IMO if one wishes to speak of the “work” of relationship, well…the betrayed person is the one that has to do the work of recovery from lies and betrayal. I chose to divorce because I just wasn’t into carrying that carcass of betrayal around like a dead horse for the rest of my life.
Sooo, as always, it was about me and what I was and wasn’t willing to shoulder, not so much about him. Yes, it was about him, but more so I choose to free myself from years of “work” that would ultimately just be a patch job on a crumbled foundation.

No regrets and I don’t believe in carrying others burdens for them.
You made your bed, now fuck in it. lololol

marinelife's avatar

It would totally depend on the circumstances and the state of our marriage at the time I found out.

I think that for the betrayed person the wound would be as fresh and new as if it had just happened. Even if to the cheater, it was long over.

Thammuz's avatar

Probably, yes.

Simone_De_Beauvoir's avatar

Actually, I’d probably be more upset about how many years they’ve just kept that from me rather than the thing itself.

whitenoise's avatar

Likely not.

Pied_Pfeffer's avatar

Flabbergasted? Yes. Break up? No.

muppetish's avatar

This is a difficult situation for me to imagine… my gut instinct is that I would still be incredibly upset, but that I would still want to make things work out.

Bellatrix's avatar

I found out my ex husband had had an affair when I was pregnant with my second child. I found this out after we had separated many years after that affair. It still hurt immensely. I made me feel like all the years in between had been a lie and that I was a fool for not knowing. It left me wondering were there other affairs? What else had I missed? The relationship was over but I still cared about him. I still believed our marriage had been valuable. Finding out (from his new girlfriend who wanted to hurt him and so hurt me) that there had been this huge lie was really very devastating. It shook the foundations of everything I had believed about him and his relationship with me.

So, if we had been together I feel sure I would have considered ending the relationship. More information about the affair, the state of our relationship when I found out and how and why it happened would have determined if I walked away or not.

Dutchess_III's avatar

It would depend on how the rest of my marriage was. If it was all good, then yes, I could forgive him one screw up.

dabbler's avatar

Hmm, “discovered” that would be bad, means the spouse isn’t coming clean, I just found out. And if, as in @Coloma‘s case “not truly remorseful” forget about it.
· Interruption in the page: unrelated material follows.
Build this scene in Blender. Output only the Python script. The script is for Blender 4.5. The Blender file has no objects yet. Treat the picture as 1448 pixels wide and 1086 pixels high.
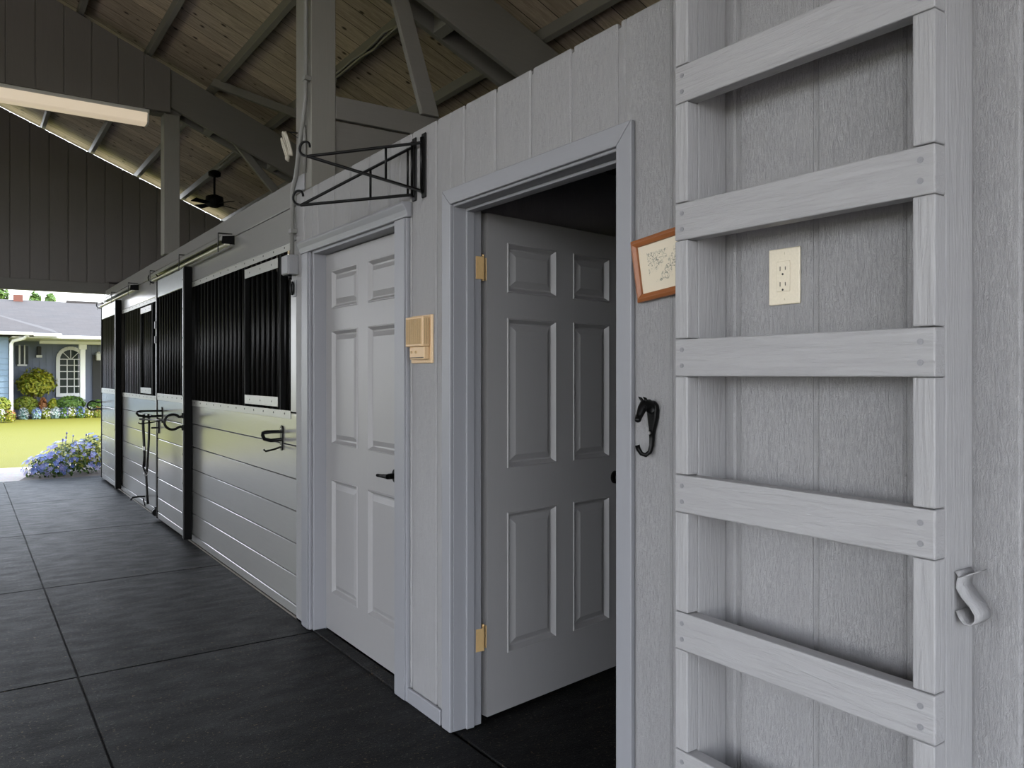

I’m pretty good with being able to sit out a hurt to figure out what do I really want.
I might surprise myself and want to forgive, and it would depend on so many details, but I suspect I would not.

lonelydragon's avatar

It would depend on a few different factors, such as how long the affair lasted, how often he had affairs, and whether he was truly remorseful. For example, if it was a one night stand, and he sincerely apologized for what he did, then I could forgive him in time. But if he confessed to multiple affairs or had a serious, ongoing relationship with another woman, then I don’t think I’d be able to stay. Ditto if he didn’t seem to care how his actions affected our relationship.

augustlan's avatar

I think it depends on a lot of factors, too. My thought is that I would like to stay together, but might not be able to deal with it. I sincerely hope I never have to find out.

theplunketts's avatar

No, I’d be very ticked off and he’d have to do some serious butt kissing. I would not divorce.